**Collected data:**

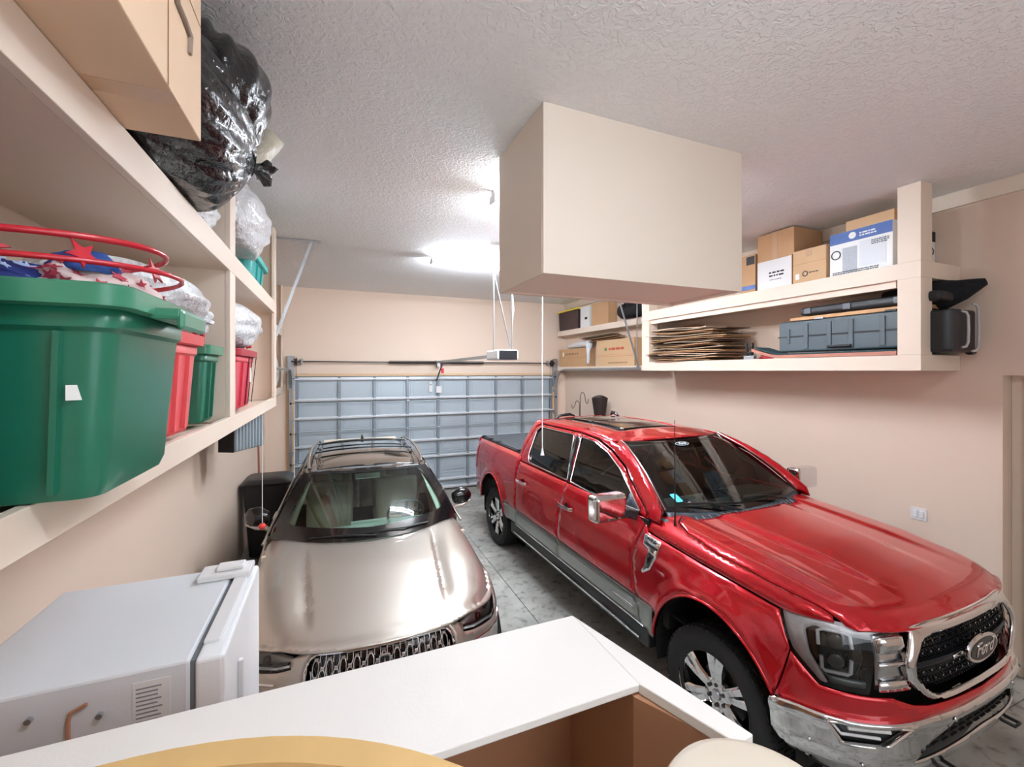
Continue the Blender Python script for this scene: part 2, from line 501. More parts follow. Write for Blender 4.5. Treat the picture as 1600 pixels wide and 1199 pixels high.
# right wall with a recessed side door near the camera
w = MB(); w.b2((XR, 1.785, 0), (XR+.4, YF+.25, ZC)); w.b2((XR, YB, 2.53), (XR+.4, 1.785, ZC)); w.b2((XR, YB, 0), (XR+.4, .72, 2.53))
struct('wall_right', w, M_WALL)
w = MB(); w.b2((XL, YB-.15, 0), (.2, YB, ZC)); w.b2((3.0, YB-.15, 0), (XR, YB, ZC)); w.b2((.2, YB-.15, 3.7), (3.0, YB, ZC)); w.b2((.2, YB-.15, 0), (3.0, YB, 1.15))
struct('wall_back', w, M_WALL)
tr = struct('trim_1', MB().b2((XR-.035, YB, 4.035), (XR, 9.2, ZC)), M_TRIM, bevel=.004)
# side door in its recess
d2 = tag(bpy.data.objects.new('door_2', None), kind='structure'); COL.objects.link(d2)
MB().b2((XR+.20, .76, .01), (XR+.245, 1.655, 2.44)).build('door_leaf', M_TRIM, d2, bevel=.004)
f = MB(); f.b2((XR+.12, 1.66, 0), (XR+.26, 1.70, 2.5)); f.b2((XR+.12, .72, 0), (XR+.26, .755, 2.5)); f.b2((XR+.12, .755, 2.455), (XR+.26, 1.66, 2.5))
f.b2((XR+.15, 1.70, 0), (XR+.30, 1.784, 2.528)); f.b2((XR+.15, .72, 2.5), (XR+.30, 1.70, 2.528))
f.build('door_frame', M_TRIM, d2, bevel=.003)
MB().b2((XR+.27, .70, 0), (XR+.29, 1.79, 2.53)).build('weather_strip', mat('brown_strip', '#8D6650', .7), d2)

# ---------------- garage door ----------------
M_DOOR = mat('grey_blue_door_skin', '#B4C0C8', .42, .2, noise=(3, .05))
M_STRUT = mat('galvanised_strut', '#DCE1E5', .4, .25, noise=(12, .1))
M_RUBBER_ = M_RUBBER; M_STILE = mat('dull_zinc_stile', '#8F979E', .5, .5, noise=(20, .15))
gd = tag(bpy.data.objects.new('door_1', None), kind='structure'); COL.objects.link(gd)
SX = [-.705, .085, .75, 1.41, 2.06, 2.72, 3.38, 4.03, 4.80]
SZ = [.01, .79, 1.37, 1.95, 2.455]
for a, b in zip(SZ, SZ[1:]):
    m = MB()
    m.b2((SX[0], YF+.03, a+.004), (SX[-1], YF+.07, b-.004))
    for x0, x1 in zip(SX, SX[1:]):   # stamped panels, raised edge inside a shallow frame
        zz = [(a+.05, b-.05)] if b-a < .7 else [(a+.05, (a+b)/2-.03), ((a+b)/2+.03, b-.05)]
        for (z0, z1) in zz:
            X0, X1 = x0+.07, x1-.07
            for (p, q, r_, s_) in ((X0, X1, z0, z0+.012), (X0, X1, z1-.012, z1), (X0, X0+.012, z0, z1), (X1-.012, X1, z0, z1)):
                m.b2((p, YF+.018, r_), (q, YF+.031, s_))
            m.b2((X0+.05, YF+.022, z0+.05), (X1-.05, YF+.031, z1-.05))
    m.b2((SX[0], YF+.005, b-.03), (SX[-1], YF+.032, b-.005)); m.b2((SX[0], YF+.005, a+.005), (SX[-1], YF+.032, a+.03))
    m.build('door_section', M_DOOR, gd, bevel=.002, seg=1)
MB().b2((SX[0], YF+.06, .0), (SX[-1], YF+.08, 2.46)).build('dark_backing', M_RUBBER_, gd)
for z in (2.405, 2.0, 1.645, 1.10, .745, .235, .06):
    m = MB(); m.b2((SX[0], YF-.055, z-.014), (SX[-1], YF-.052, z+.014)); m.b2((SX[0], YF-.055, z+.012), (SX[-1], YF+.01, z+.015)); m.b2((SX[0], YF-.055, z-.015), (SX[-1], YF+.01, z-.012))
    m.b2((SX[0], YF-.012, z+.012), (SX[-1], YF-.008, z+.032)); m.b2((SX[0], YF-.012, z-.032), (SX[-1], YF-.008, z-.012))
    m.build('strut', M_STRUT, gd)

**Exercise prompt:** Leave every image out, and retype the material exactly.

**Exercise answer:**
Continue the Blender Python script for this scene: part 2, from line 501. More parts follow. Write for Blender 4.5. Treat the picture as 1600 pixels wide and 1199 pixels high.
# right wall with a recessed side door near the camera
w = MB(); w.b2((XR, 1.785, 0), (XR+.4, YF+.25, ZC)); w.b2((XR, YB, 2.53), (XR+.4, 1.785, ZC)); w.b2((XR, YB, 0), (XR+.4, .72, 2.53))
struct('wall_right', w, M_WALL)
w = MB(); w.b2((XL, YB-.15, 0), (.2, YB, ZC)); w.b2((3.0, YB-.15, 0), (XR, YB, ZC)); w.b2((.2, YB-.15, 3.7), (3.0, YB, ZC)); w.b2((.2, YB-.15, 0), (3.0, YB, 1.15))
struct('wall_back', w, M_WALL)
tr = struct('trim_1', MB().b2((XR-.035, YB, 4.035), (XR, 9.2, ZC)), M_TRIM, bevel=.004)
# side door in its recess
d2 = tag(bpy.data.objects.new('door_2', None), kind='structure'); COL.objects.link(d2)
MB().b2((XR+.20, .76, .01), (XR+.245, 1.655, 2.44)).build('door_leaf', M_TRIM, d2, bevel=.004)
f = MB(); f.b2((XR+.12, 1.66, 0), (XR+.26, 1.70, 2.5)); f.b2((XR+.12, .72, 0), (XR+.26, .755, 2.5)); f.b2((XR+.12, .755, 2.455), (XR+.26, 1.66, 2.5))
f.b2((XR+.15, 1.70, 0), (XR+.30, 1.784, 2.528)); f.b2((XR+.15, .72, 2.5), (XR+.30, 1.70, 2.528))
f.build('door_frame', M_TRIM, d2, bevel=.003)
MB().b2((XR+.27, .70, 0), (XR+.29, 1.79, 2.53)).build('weather_strip', mat('brown_strip', '#8D6650', .7), d2)

# ---------------- garage door ----------------
M_DOOR = mat('grey_blue_door_skin', '#B4C0C8', .42, .2, noise=(3, .05))
M_STRUT = mat('galvanised_strut', '#DCE1E5', .4, .25, noise=(12, .1))
M_RUBBER_ = M_RUBBER; M_STILE = mat('dull_zinc_stile', '#8F979E', .5, .5, noise=(20, .15))
gd = tag(bpy.data.objects.new('door_1', None), kind='structure'); COL.objects.link(gd)
SX = [-.705, .085, .75, 1.41, 2.06, 2.72, 3.38, 4.03, 4.80]
SZ = [.01, .79, 1.37, 1.95, 2.455]
for a, b in zip(SZ, SZ[1:]):
    m = MB()
    m.b2((SX[0], YF+.03, a+.004), (SX[-1], YF+.07, b-.004))
    for x0, x1 in zip(SX, SX[1:]):   # stamped panels, raised edge inside a shallow frame
        zz = [(a+.05, b-.05)] if b-a < .7 else [(a+.05, (a+b)/2-.03), ((a+b)/2+.03, b-.05)]
        for (z0, z1) in zz:
            X0, X1 = x0+.07, x1-.07
            for (p, q, r_, s_) in ((X0, X1, z0, z0+.012), (X0, X1, z1-.012, z1), (X0, X0+.012, z0, z1), (X1-.012, X1, z0, z1)):
                m.b2((p, YF+.018, r_), (q, YF+.031, s_))
            m.b2((X0+.05, YF+.022, z0+.05), (X1-.05, YF+.031, z1-.05))
    m.b2((SX[0], YF+.005, b-.03), (SX[-1], YF+.032, b-.005)); m.b2((SX[0], YF+.005, a+.005), (SX[-1], YF+.032, a+.03))
    m.build('door_section', M_DOOR, gd, bevel=.002, seg=1)
MB().b2((SX[0], YF+.06, .0), (SX[-1], YF+.08, 2.46)).build('dark_backing', M_RUBBER_, gd)
for z in (2.405, 2.0, 1.645, 1.10, .745, .235, .06):
    m = MB(); m.b2((SX[0], YF-.055, z-.014), (SX[-1], YF-.052, z+.014)); m.b2((SX[0], YF-.055, z+.012), (SX[-1], YF+.01, z+.015)); m.b2((SX[0], YF-.055, z-.015), (SX[-1], YF+.01, z-.012))
    m.b2((SX[0], YF-.012, z+.012), (SX[-1], YF-.008, z+.032)); m.b2((SX[0], YF-.012, z-.032), (SX[-1], YF-.008, z-.012))
    m.build('strut', M_STRUT, gd)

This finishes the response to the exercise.